Sunday, April 30, 2023

87 years of electricity demand history ought to be relevant for planning

I’ve assembled a long view of annual Ontario Electricity production and/or consumption, from 1935 to 2022. There should be policy implications to take from the data.

Over 12 years ago I published the first article on my first blog: “The Current and Future State of Electricity, as the [Ontario Clean Energy Benefit (OCEB)] comes to Ontario.” I noted in that work that 2010, “[Seemed] like a good time for a big picture overview…” The OCEB was a 10% reduction of bills to, “help consumers manage rising electricity prices for the next five years.” Twelve and half years later the discount has a different name (Ontario Energy Rebate), and is 11.7%. 2023 strikes me a lot like the period running up to the Green Energy Act, so here’s the long view of Ontario’s demand history as information to protect for a repeat of that heist as we renew interest in procuring new sources to meet future provincial demand..

The graph of demand for the last 88 years contains 4 data sources, none of which are matched precisely to another:
  • “Porter” refers to the chair of 1980’s “The Report of the Royal Commission on Electric Power Planning”, and specifically data contained in appendix A of Volume 2. The figures shown are cited as originating in “Ontario Hydro’s Power Resources Report No. 790201.” In terms of comparison to other data sources in the graph the notable thing about this is that the figures represent production (not demand), and they’re a partial representation of production as there was electricity generated by entities other than Ontario Hydro.
  • CANSIM 127-001 is a Statistics Canada monthly dataset built from survey data that existed, at a couple of levels of complexity, from 1957-2007. For purposes of attempting alignment with other data sets, I’ve subtracted from the report’s “Total Available” value the figure shown for “Total Industrial Generation.” Without diving into the exact meaning of the latter field I assume it is self-generated (or behind-the-fence) generation which, while nice to know, is not a component of the other data sets in the chart. It must also be noted “Total Available” includes imports and excludes exports, unlike the “Porter” data
  • “IESO Demand” is the figure reported by the Independent Electricity System Operator (IESO) as “Ontario Demand” - by which I understand they mean demand for supply from the IESO-controlled Grid (ICG). This differs from CANSIM 127-001 in a couple of ways: it will not capture generation from generators embedded within local distribution companies’ grids but it is data based on data far more reliable that that collected through surveying
  • “IESO Consumption”is a figure from the calculation of global adjustment charges as that proportional chargeback tool (for costs of supply not recovered through market revenue) requires calculating a consumers usage as a share of all consumers’ usage. As confusing as that sounds, this measure essentially differs from Ontario Demand in that it does capture the impact of distributed generators in supplying demand, although it omits the share of generation that is lost in transmission lines (as does the CANSIM 127-001).
The initial graphic is minorly distorted as Porter misses some generation, the survey data is inherently more prone to error, and at the latter years show the growth of distributed generation as the IESO’s “Demand” diverges from its “Consumption”.

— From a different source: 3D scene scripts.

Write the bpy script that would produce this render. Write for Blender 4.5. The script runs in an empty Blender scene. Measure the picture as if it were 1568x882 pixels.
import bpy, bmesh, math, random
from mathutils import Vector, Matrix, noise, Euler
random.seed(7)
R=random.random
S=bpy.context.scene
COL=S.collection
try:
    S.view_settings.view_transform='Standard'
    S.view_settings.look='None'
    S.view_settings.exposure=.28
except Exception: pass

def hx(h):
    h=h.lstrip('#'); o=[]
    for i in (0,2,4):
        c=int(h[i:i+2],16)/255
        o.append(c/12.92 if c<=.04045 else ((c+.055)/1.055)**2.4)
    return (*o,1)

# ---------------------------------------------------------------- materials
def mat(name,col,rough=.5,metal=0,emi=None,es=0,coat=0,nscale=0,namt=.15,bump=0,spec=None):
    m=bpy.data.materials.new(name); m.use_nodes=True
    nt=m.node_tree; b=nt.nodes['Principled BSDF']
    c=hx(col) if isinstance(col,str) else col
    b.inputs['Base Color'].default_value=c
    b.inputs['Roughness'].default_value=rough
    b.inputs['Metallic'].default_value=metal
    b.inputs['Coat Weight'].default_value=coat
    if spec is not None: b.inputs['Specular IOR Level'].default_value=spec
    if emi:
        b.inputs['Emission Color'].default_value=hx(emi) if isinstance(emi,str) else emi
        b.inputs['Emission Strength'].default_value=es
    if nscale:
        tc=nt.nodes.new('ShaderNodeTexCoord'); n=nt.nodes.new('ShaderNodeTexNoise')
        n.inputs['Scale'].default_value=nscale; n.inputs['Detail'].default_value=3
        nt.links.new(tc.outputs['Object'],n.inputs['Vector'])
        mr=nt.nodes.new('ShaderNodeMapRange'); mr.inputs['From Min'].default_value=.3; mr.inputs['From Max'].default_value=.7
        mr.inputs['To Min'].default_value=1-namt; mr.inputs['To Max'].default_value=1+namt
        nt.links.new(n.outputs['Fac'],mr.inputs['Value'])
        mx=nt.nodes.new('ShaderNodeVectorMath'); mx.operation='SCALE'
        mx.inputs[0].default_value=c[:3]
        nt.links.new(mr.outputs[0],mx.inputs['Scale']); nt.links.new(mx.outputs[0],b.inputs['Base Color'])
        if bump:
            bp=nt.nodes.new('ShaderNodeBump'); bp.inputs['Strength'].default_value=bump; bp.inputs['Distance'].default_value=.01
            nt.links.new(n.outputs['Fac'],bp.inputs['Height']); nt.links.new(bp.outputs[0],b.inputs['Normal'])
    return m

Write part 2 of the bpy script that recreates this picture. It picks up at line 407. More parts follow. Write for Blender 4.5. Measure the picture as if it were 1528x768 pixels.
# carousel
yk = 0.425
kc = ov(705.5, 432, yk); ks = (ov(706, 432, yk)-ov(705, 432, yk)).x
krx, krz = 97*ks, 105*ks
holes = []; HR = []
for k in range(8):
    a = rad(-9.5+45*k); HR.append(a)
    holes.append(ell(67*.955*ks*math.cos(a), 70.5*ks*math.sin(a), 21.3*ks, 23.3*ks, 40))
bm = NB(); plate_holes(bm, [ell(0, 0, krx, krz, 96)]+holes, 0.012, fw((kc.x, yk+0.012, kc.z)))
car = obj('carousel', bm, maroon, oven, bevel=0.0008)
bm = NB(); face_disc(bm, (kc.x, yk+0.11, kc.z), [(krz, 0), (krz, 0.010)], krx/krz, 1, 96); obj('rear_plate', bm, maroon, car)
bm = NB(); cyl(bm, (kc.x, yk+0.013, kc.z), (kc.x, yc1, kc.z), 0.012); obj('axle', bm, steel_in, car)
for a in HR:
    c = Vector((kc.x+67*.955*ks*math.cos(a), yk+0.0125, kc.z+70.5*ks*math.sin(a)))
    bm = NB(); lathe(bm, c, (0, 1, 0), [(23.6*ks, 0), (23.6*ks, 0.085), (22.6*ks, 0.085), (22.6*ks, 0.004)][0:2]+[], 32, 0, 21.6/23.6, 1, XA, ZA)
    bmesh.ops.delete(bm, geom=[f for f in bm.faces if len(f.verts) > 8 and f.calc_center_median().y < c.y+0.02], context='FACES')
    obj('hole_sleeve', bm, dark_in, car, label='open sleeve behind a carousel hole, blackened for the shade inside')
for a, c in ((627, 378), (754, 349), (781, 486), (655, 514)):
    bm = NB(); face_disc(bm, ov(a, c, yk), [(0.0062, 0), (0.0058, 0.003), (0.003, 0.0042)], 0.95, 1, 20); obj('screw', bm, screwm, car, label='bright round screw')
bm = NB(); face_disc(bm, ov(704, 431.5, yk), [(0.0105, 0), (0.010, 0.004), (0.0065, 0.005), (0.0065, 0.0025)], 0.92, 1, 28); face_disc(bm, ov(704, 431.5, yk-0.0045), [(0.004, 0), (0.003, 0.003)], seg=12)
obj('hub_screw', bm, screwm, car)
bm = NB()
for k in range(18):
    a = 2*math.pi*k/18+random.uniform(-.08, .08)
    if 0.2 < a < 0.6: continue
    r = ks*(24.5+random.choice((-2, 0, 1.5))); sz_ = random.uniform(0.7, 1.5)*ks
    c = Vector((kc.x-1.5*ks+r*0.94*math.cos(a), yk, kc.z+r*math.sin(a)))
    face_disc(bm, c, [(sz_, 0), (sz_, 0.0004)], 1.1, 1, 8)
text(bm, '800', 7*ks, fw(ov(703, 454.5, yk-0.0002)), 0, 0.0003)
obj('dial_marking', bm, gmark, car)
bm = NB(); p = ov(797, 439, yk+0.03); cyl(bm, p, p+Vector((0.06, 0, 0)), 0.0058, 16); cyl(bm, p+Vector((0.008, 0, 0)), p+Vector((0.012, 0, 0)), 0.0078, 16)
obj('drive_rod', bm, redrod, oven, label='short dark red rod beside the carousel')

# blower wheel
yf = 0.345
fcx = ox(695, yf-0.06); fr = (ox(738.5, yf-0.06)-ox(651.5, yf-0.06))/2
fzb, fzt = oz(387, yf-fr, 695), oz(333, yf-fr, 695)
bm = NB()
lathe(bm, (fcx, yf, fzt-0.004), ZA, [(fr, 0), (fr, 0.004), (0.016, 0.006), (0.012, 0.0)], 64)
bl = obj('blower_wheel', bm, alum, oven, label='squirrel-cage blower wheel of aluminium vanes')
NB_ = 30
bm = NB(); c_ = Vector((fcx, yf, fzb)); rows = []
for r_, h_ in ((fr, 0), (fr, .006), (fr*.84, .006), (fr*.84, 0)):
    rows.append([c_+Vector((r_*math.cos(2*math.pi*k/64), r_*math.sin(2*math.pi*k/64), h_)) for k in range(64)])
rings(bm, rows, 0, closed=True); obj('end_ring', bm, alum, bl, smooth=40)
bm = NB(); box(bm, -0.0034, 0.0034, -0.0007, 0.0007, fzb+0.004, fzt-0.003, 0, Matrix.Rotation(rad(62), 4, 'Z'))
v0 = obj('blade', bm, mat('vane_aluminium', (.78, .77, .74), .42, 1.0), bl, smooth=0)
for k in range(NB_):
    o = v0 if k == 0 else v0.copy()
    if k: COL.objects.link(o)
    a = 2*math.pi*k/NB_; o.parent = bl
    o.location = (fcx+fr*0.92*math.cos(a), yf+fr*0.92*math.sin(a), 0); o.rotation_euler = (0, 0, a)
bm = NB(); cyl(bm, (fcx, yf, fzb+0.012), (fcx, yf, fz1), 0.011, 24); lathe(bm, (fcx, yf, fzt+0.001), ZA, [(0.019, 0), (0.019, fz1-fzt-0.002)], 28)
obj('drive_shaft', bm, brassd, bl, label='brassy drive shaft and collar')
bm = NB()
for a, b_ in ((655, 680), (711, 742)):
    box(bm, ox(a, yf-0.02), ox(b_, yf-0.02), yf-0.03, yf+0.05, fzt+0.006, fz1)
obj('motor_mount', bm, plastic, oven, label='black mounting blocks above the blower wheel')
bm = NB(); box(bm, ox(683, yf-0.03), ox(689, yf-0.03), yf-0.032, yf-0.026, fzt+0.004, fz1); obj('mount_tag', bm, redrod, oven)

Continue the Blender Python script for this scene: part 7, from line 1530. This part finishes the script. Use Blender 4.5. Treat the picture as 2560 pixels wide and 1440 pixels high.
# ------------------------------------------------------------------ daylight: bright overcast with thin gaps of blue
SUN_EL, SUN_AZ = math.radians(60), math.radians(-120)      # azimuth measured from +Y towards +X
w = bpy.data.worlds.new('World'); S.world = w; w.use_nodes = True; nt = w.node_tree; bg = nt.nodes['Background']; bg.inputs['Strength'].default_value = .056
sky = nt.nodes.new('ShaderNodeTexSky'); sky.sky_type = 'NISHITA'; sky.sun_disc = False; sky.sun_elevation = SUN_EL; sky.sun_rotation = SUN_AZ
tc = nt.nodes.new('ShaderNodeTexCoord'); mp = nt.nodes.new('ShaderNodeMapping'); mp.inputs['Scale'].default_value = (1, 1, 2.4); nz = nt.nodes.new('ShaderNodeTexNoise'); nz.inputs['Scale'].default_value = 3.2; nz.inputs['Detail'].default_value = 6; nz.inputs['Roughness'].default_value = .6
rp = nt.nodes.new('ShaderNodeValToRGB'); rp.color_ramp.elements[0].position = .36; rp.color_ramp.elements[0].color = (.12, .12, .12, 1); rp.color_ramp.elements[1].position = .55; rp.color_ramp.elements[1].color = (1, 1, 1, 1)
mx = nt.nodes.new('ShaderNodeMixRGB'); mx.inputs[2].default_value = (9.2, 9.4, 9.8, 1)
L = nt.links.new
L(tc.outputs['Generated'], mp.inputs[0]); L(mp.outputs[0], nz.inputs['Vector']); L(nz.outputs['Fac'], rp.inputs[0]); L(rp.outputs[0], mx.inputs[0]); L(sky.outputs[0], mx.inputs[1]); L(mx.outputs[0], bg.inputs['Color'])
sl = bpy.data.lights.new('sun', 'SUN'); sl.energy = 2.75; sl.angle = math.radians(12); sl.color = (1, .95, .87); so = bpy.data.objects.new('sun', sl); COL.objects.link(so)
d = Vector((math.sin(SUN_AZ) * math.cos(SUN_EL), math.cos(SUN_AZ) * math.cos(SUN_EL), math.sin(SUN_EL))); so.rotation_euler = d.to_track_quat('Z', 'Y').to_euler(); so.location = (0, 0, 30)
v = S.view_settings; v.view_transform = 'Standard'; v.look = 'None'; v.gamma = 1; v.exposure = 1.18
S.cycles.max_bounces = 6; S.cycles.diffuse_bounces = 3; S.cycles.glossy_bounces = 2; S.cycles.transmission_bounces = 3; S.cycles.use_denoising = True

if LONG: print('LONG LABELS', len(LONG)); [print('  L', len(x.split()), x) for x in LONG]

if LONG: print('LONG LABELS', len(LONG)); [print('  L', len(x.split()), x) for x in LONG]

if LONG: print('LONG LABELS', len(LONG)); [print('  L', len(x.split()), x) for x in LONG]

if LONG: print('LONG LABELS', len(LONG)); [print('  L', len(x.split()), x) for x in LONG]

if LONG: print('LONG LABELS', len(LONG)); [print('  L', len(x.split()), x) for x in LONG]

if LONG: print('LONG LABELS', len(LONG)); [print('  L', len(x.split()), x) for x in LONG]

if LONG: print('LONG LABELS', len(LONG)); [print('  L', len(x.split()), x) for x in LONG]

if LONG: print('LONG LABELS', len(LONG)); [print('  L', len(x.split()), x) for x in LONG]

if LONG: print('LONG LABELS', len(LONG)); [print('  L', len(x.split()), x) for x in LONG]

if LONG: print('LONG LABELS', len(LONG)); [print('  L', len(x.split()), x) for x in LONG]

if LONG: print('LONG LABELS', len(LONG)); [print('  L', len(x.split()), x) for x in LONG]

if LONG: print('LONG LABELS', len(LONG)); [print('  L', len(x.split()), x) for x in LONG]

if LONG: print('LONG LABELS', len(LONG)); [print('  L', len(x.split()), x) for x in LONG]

I’ll add the latest demand forecast from the IESO’s 2022 Annual planning Outlook now as it’s currently fashionable to advocate for new construction based on it.

Many passing for experts in 2023 are quite confident that growth will return after 32 years of stagnation. The IESO does make a good case for growth, which they see come mostly in the transportation sector, but also with increases in residential and commercial demand as heating is hoped to move from fossil fuels to electricity. On the other hand, demand in recent years was far below where it was forecast to be a decade earlier.

Over Forecasting demand is a self-preservation mechanism for system planners, perhaps because few observers connect excess capacity with higher bills. There is a risk in doing so - as higher bills can reduce switching electricity for fossil fuels, and even encourage switching from electricity to fossil fuels.

The potential electricity supply being championed today would produce trivial emissions while operating, but have significant up-front capital (and environmental) costs. We’ve suffered high rates due to the introduction of supply twice in the past: once with Darlington’s nuclear sites unluckily entering service during a strong recession, and another AFTER a permanent demand shock in 2009 was ridiculously followed by increased offer rates to attract wind and solar supply.

It's been almost a decade since the province delivered a Long-Term Energy Plan that included a supply category simply called "Planned Flexibility." While the system operator seems to use the term "flexibility" in terms of hour to hour management of the grid, it should also be considered in the planning sense of demand being uncertain. There is an alternative in preparing for a higher demand scenario that is low capital cost - and higher in operating cost. It is natural gas power plants, and it is, in my opinion, dangerous to advocate banning such plants prior to significantly higher demand occurring, and significant value improvements in alternatives for low capacity factor, high capacity value, peaking resources become obvious.